After studying with Dimitar for three years, I entered the Schuler School of Fine Art in Baltimore in search of structure and discipline in my art.  Mom continued to study with Dimitar for many years, taking part in several more traveling workshops to places like Mexico and Venice, Italy.  Living in Baltimore with my faithful chow chow Zoe, I spent several years painting all day long and waiting tables at night.  I had discovered the life of an artist, which as everyone knows is a real struggle.  It was the life my father had warned me against, always encouraging me to choose a career I could be sure to make a living at.

Soon I found myself working for a large company based in New York City that restored murals in buildings like the World Bank.  This led to my being hired as the head decorative artist at the U.S. Capitol, the first woman to hold this position.  I was soon busy restoring lots of ornamental painting on the walls and I would think of my mother’s rose-mauling skills; it was work she would have been able to do with ease.  I was shifted to the Library of Congress, where I worked for ten years before I met my husband Steve and moved to southern Maryland, where I now paint relaxing scenes, mostly watercolors, seeking to capture the traditional life of the watermen of the Chesapeake.

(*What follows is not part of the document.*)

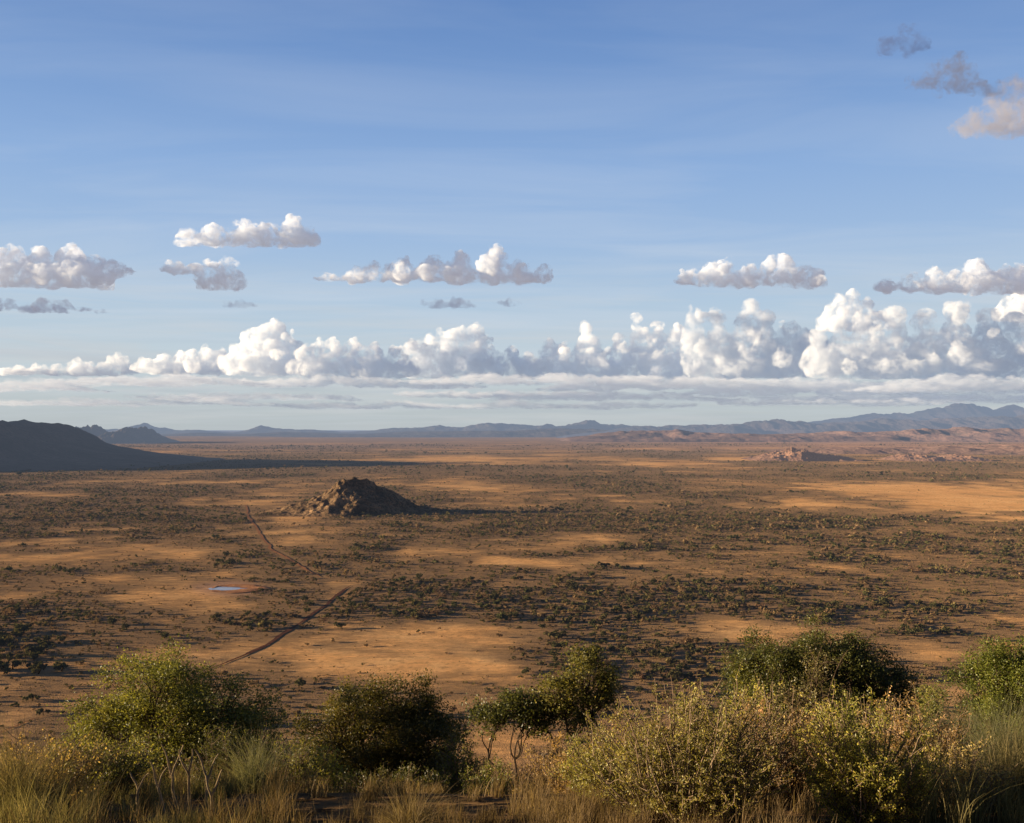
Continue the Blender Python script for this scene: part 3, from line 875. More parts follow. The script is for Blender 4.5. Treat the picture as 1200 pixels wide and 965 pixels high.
    S('leafy_shrub', 'small green shrub in the gap before the right edge tree', 'shrub', 1130, 33, 2.2, 3.0, 50, 130, 0.09, 'leaf_olive')
    S('leafy_shrub', 'low green shrub under the slender trees', 'shrub', 635, 24, 2.4, 1.5, 60, 110, 0.06, 'leaf_olive', bare_frac=0.15)
    S('leafy_shrub', 'yellow-green skirt shrub at the left foot of the dense bush', 'shrub', 368, 23, 1.9, 1.9, 70, 140, 0.065, 'leaf_lime', bare_frac=0.1)
    S('leafy_shrub', 'bright green shrub below the wide left tree', 'shrub', 140, 20, 2.3, 1.5, 70, 130, 0.06, 'leaf_lime', bare_frac=0.1)
    S('leafy_shrub', 'dim shaded shrub between left tree and dense bush', 'shrub', 318, 27, 1.4, 1.7, 40, 120, 0.07, 'leaf_dark')
    S('leafy_shrub', 'scrubby brown shrub right of the dense bush', 'shrub', 560, 25, 1.2, 1.3, 30, 90, 0.06, 'leaf_ochre', bare_frac=0.4)
    S('bare_shrub', 'leafless grey twiggy shrub right of the taller slender tree', 'shrub', 722, 19, 1.5, 2.0, 60, 10, 0.05, 'leaf_ochre', 'twig', bare_frac=0.9, parts=('stem', 'dry_leaves'))
    S('bare_shrub', 'thin bare twigs standing above the yellow shrub', 'shrub', 790, 22, 1.8, 2.1, 45, 25, 0.05, 'leaf_ochre', 'twig', bare_frac=0.6, parts=('stem', 'dry_leaves'))
    S('leafy_shrub', 'pale olive feathery shrub in the lower left corner', 'shrub', 60, 13, 1.6, 1.1, 60, 90, 0.04, 'leaf_ochre', bare_frac=0.3)
    S('leafy_shrub', 'brown seeding shrub at the far right bottom', 'shrub', 1120, 11.5, 1.2, 0.95, 50, 90, 0.04, 'leaf_ochre', bare_frac=0.35)
    S('leafy_shrub', 'rounded olive shrub behind the dry grass left of the slender trees', 'shrub', 575, 21, 1.3, 1.2, 55, 150, 0.05, 'leaf_olive', bare_frac=0.15)
    S('leafy_shrub', 'low dark shrub under the dense bush', 'shrub', 455, 21, 2.6, 1.1, 70, 140, 0.055, 'leaf_dark', bare_frac=0.1)
    S('leafy_shrub', 'ragged olive shrub right of the green and yellow speckled one', 'shrub', 1075, 14, 1.5, 1.35, 70, 160, 0.042, 'leaf_ochre', bare_frac=0.25)
    S('leafy_shrub', 'dusky shrub filling the gap left of the right edge tree', 'shrub', 1085, 24, 2.4, 2.6, 80, 150, 0.065, 'leaf_dark', bare_frac=0.1)
    S('leafy_shrub', 'soft olive shrub left of the large yellow one', 'shrub', 690, 16, 1.5, 1.15, 60, 160, 0.045, 'leaf_ochre', bare_frac=0.3)
    S('leafy_shrub', 'olive shrub standing in the grass left of the dead stalks', 'shrub', 120, 14, 1.5, 1.05, 60, 150, 0.042, 'leaf_olive', bare_frac=0.2)
    S('leafy_shrub', 'dark shrub in the shade right of the dead stalks', 'shrub', 268, 19, 1.7, 1.5, 60, 150, 0.05, 'leaf_dark', bare_frac=0.1)
    S('leafy_shrub', 'straggling olive shrub just right of the wide left tree', 'shrub', 335, 20, 1.6, 1.5, 60, 130, 0.05, 'leaf_olive', bare_frac=0.25)
    S('leafy_shrub', 'thin brown shrub between the two slender trees', 'shrub', 645, 19, 1.7, 1.35, 60, 90, 0.05, 'leaf_ochre', bare_frac=0.4)
    S('leafy_shrub', 'grey-olive shrub below the taller slender tree', 'shrub', 700, 22, 2.0, 1.9, 70, 120, 0.055, 'leaf_olive', bare_frac=0.3)
    S('leafy_shrub', 'sparse brown shrub right of the leafless grey one', 'shrub', 755, 18, 1.8, 1.75, 70, 110, 0.05, 'leaf_ochre', bare_frac=0.4)
    S('leafy_shrub', 'brown shrub at the left edge behind the tall grass', 'shrub', 25, 21, 2.4, 1.7, 70, 110, 0.055, 'leaf_ochre', bare_frac=0.35)
    S('leafy_shrub', 'olive shrub at the right foot of the dense bush', 'shrub', 535, 24, 1.7, 1.9, 60, 130, 0.06, 'leaf_olive', bare_frac=0.2)
    S('leafy_shrub', 'ochre shrub right of the small knotted tree', 'shrub', 985, 16, 1.6, 1.6, 70, 150, 0.045, 'leaf_yellow', bare_frac=0.2)
    S('leafy_shrub', 'leafy green shrub between the slender trees and the large yellow shrub', 'shrub', 690, 25, 2.4, 2.6, 80, 170, 0.06, 'leaf_bush', bare_frac=0.15)
    S('leafy_shrub', 'green shrub leaning against the right side of the dense bush', 'shrub', 528, 29, 1.9, 3.0, 70, 160, 0.07, 'leaf_bush', bare_frac=0.15)
    S('leafy_shrub', 'deep green shrub right of the wide left tree', 'shrub', 300, 24, 2.0, 2.3, 70, 170, 0.06, 'leaf_bush', bare_frac=0.15)
    # dead pale stalks
    spots = [(197, 12.0, .78, 'dead pale stalk standing furthest left of the bare stalks'), (211, 12.4, .9, 'tall forked dead stalk among the bare stalks'), (226, 11.8, 1.0, 'tallest dead pale stalk with two raised arms'),
             (240, 12.2, .92, 'dead forked stalk right of the tallest one'), (252, 11.6, .66, 'short dead stalk at the right end of the bare stalks'), (165, 12.6, .62, 'bent dead stalk apart from the others on the left')]
    for u, d, h, lab in spots:
        x, y = (u - 600) / F * d, d
        root = empty('dead_stalk', (x, y, float(ground_z(np.array(x), np.array(y))) - 0.03)); tag(root, lab, 'dead plant', 'dead pale stalks in the left foreground')
        tb = Tubes()
        lean = RNG.normal() * 0.12
        fork = np.array([lean * 0.5, 0, h * 0.55])
        tb.add(limb((0, 0, 0), fork, 0.04, 6), np.linspace(0.022, 0.016, 6), 6)
        obj('stem', tb.mesh('stem', M['pale_stalk']), root)
        for s in (-1, 1):
            t2 = Tubes()
            t2.add(limb(fork, fork + np.array([s * RNG.uniform(0.05, 0.16), RNG.normal() * 0.05, h * RNG.uniform(0.3, 0.48)]), 0.06, 6), np.linspace(0.015, 0.008, 6), 5)
            obj('arm', t2.mesh('arm', M['pale_stalk']), root)
    # grass
    grass_patch('grass', 'tall olive and straw grass along the bottom left', [(-80, 120, 9.5, 16, 5500, .66, .24, .007), (120, 340, 9, 15, 3200, .36, .22, .007), (-60, 340, 16, 26, 4500, .7, .24, .010)], M['grass_olive'])
    grass_patch('dry_grass', 'dry orange grass with pale tips along the bottom edge', [(-60, 330, 9, 16, 3500, .6, .24, .006), (290, 700, 8.8, 12, 4500, .34, .22, .006), (290, 640, 12, 24, 5000, .40, .22, .009), (620, 960, 8.6, 13, 5000, .45, .2, .006), (700, 1240, 12, 24, 7000, .6, .2, .009)], M['grass_dry'])
    grass_patch('grass', 'grey-green tall grass across the bottom right corner', [(1070, 1260, 10, 18, 7000, .75, .22, .008), (900, 1260, 18, 34, 8000, 1.1, .22, .013)], M['grass_olive'])
    g = 'pale drooping grass tussocks'
    tussock('drooping pale green tussock between left tree and dense bush', 300, 15, 1.05, 0.55, 600, M['grass_pale'], g)
    tussock('large pale green feathery tussock at the right edge', 1175, 17, 2.0, 1.3, 1700, M['grass_pale'], g, lean0=0.2)
    tussock('second feathery tussock, left of the large right-edge one', 1120, 15, 1.35, 0.9, 1100, M['grass_pale'], g)
    tussock('straw coloured tussock low at the bottom right', 1080, 12, 0.95, 0.6, 800, M['grass_olive'], g)
    tussock('grey-green tussock leaning over in the bottom right corner', 1185, 12, 1.25, 0.8, 1200, M['grass_olive'], g, lean0=0.35)
    tussock('tall straw tussock at the bottom left corner', 20, 12, 1.25, 0.8, 1100, M['grass_olive'], g)
    tussock('dry orange tussock before the dense bush', 480, 10.5, 0.6, 0.4, 500, M['grass_dry'], g)
    # termite mounds
    for u, d, vtop, w, lab in ((893, 21, 812, 0.36, 'pointed orange termite mound poking out of the shrubs'), (91, 31, 856, 0.75, 'blunt brown termite mound left of the wide tree')):
        x, y = (u - 600) / F * d, d
        z = float(ground_z(np.array(x), np.array(y)))
        H = EYE - (vtop - HV) / F * d - z
        tt = np.linspace(0, 1, 14); aa = np.linspace(0, 2 * math.pi, 18, endpoint=False)
        Tt, Aa = np.meshgrid(tt, aa, indexing='ij')
        rr = w * (0.12 + 0.9 * (1 - Tt) ** 0.8 + 0.9 * np.maximum(0, 1 - Tt * H / 1.0) ** 2) * (0.8 + 0.5 * fbm(np.cos(Aa) * 2 + u, np.sin(Aa) * 2 + Tt * 4, 3, 91))
        rr[-1] = 0.01
        v = np.stack([rr * np.cos(Aa), rr * np.sin(Aa), Tt * H - 0.1 + 0.05 * np.sin(Aa * 3)], -1).reshape(-1, 3)
        i, j = np.meshgrid(np.arange(13), np.arange(18), indexing='ij'); j2 = (j + 1) % 18
        f = np.stack([i * 18 + j, i * 18 + j2, (i + 1) * 18 + j2, (i + 1) * 18 + j], -1).reshape(-1, 4)
        o = obj('termite_mound', mesh_data('termite_mound', v, f, M['termite'], smooth=True), None, (x, y, z))
        tag(o, lab, 'termite mound')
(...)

I am always proud to say that I grew up in Iowa, where there is so much natural beauty that has inspired both my mother and I to paint.  It brings me so much joy to be coming home to celebrate my mother’s birthday and to celebrate our art together with a mother/daughter retrospective show, for two reasons.  First, I want to show my love for my mother and my gratitude for all of her inspiration and encouragement.  And second, I want to encourage others to develop those skills that they may have been holding back so that I can give back some of the artistic encouragement that I was given when I was growing up in Newton.